The Congolese partnership with the Peninsula-Delaware Conference now boasts a number of important programs for people in the Democratic Republic of the Congo.

In Kiefer’s trip report from January 2024, she described a robust number of programs yielding successful results in helping people in the Congo. Nearly 1,000 children are registered with a children’s ministry program in the capital city of Kinshasa, 30 students attend sewing classes twice a week, more than 150 children attend Mpasa nutrition classes along with others in an elderly nutrition program.

That’s just to name a few ministries.

In 2006, the Congo Partnership established its first covenant agreement. Many new iterations of the agreement have been signed throughout the decades. The agreement highlights that all partners are on equal footing and decisions in ministry are collectively decided.

“The partners will set aside their own agendas and create a collective vision for the ministry together,” according to a description of the covenant agreement. “As with any relationship, each participant brings God-given gifts, whether spiritual, physical or mental, tangible or intangible, which will be honored and appreciated equally by all partners in the covenant agreement.”

Issues remain, though. The Democratic Republic of the Congo remains a politically volatile region, with violence spiking following a contested election in December 2023, according to the Council on Foreign Relations. A United Nations report found that the population of displaced persons in the Democratic Republic of the Congo to be 7.2 million, one of the highest populations of displaced people in the world.

That instability can make it difficult for some ministries. Kiefer reported, for example, that attendance for the sewing program can sometimes be sparse due to violence following the elections.

Kiefer eventually made a second trip that next year to the DRC. She spent 14 days in the Democratic Republic of the Congo with children in a nutrition program, playing games and teaching them lessons. In fact, Kiefer ended up meeting a person who would impact her life greatly: her daughter, Miriam, whom she and her husband would end up adopting.

“I met this adorable little girl, but I was busy with lots of children,” Kiefer said. “But every day when I would come, she would want me to pick her up and carry her around and she never let me put her down. Her legs were so tight around my waist.”

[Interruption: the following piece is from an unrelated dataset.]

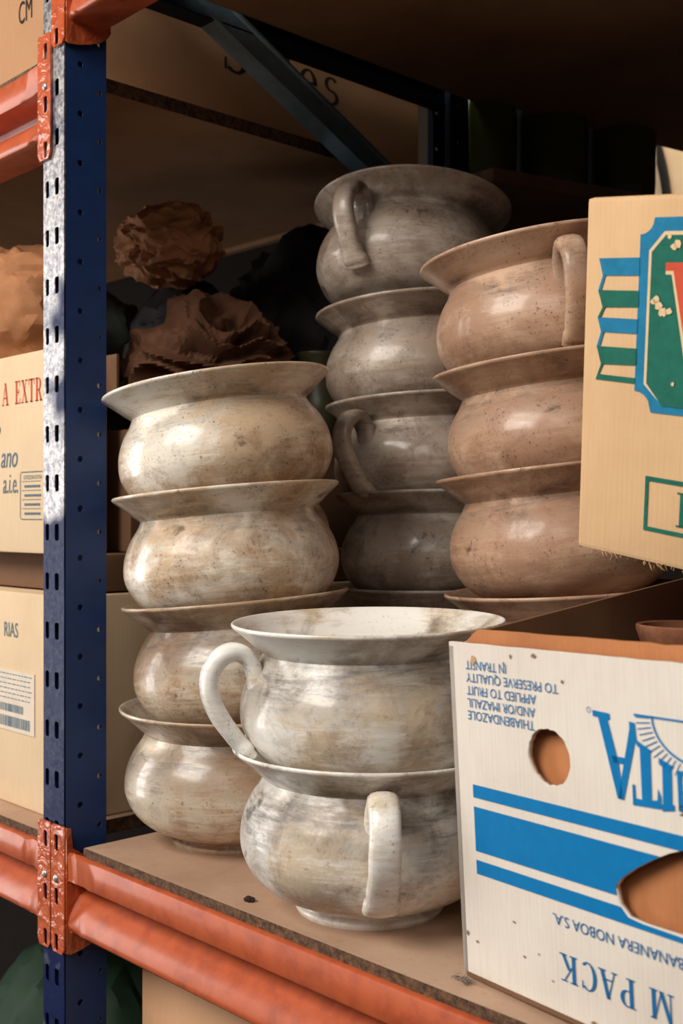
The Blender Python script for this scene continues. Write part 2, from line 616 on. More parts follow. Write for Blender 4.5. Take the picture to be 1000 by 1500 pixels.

Miriam had a father and older brother, who would bring her to the programs for children. Kiefer described having “a wonderful time…but really falling in love” with Miriam.

Eventually, Kiefer went back that same year during her Christmas break from school.

“I went back and it was like I had never been gone,” she said. “[Miriam] was right back up in my arms just like I had never left. Her father then passed away that next spring in 2012. And I found out that he really wanted me to bring her home, so we did.” 

But not everything went to plan. When Kiefer and her husband went to adopt their daughter, the Congolese government halted all adoptions for over a month. During that time, however, Kiefer became inspired to create and fund another nutrition ministry called Miriam’s Table, named after their daughter.

Miriam’s Table is in its tenth year, feeding more than 300 children. It works under the structure of the Congo partnership from the Peninsula-Delaware Conference.

Going forward, the partnership remains busy, particularly helping ministries cultivate different types of business so they can generate their own income to support their regular programming and sustain their own incomes. That way, Kiefer said, the partnership can focus more on specific projects that may be a larger lift.

For example, she said that a vehicle at a farm supported by the partnership is on its last leg. That’s an expense the ministry can’t afford to replace, she said. So the partnership is focused on raising funds to replace that vehicle.

Despite needed maintenance and replacements, one thing remains constant: individuals on both sides of the Atlantic Ocean are working to empower and connect with each other.

“We really want them to feel good about who they are, and it's fun to watch them become empowered, when they realize that they're doing something more than they've ever done before,” Kiefer said.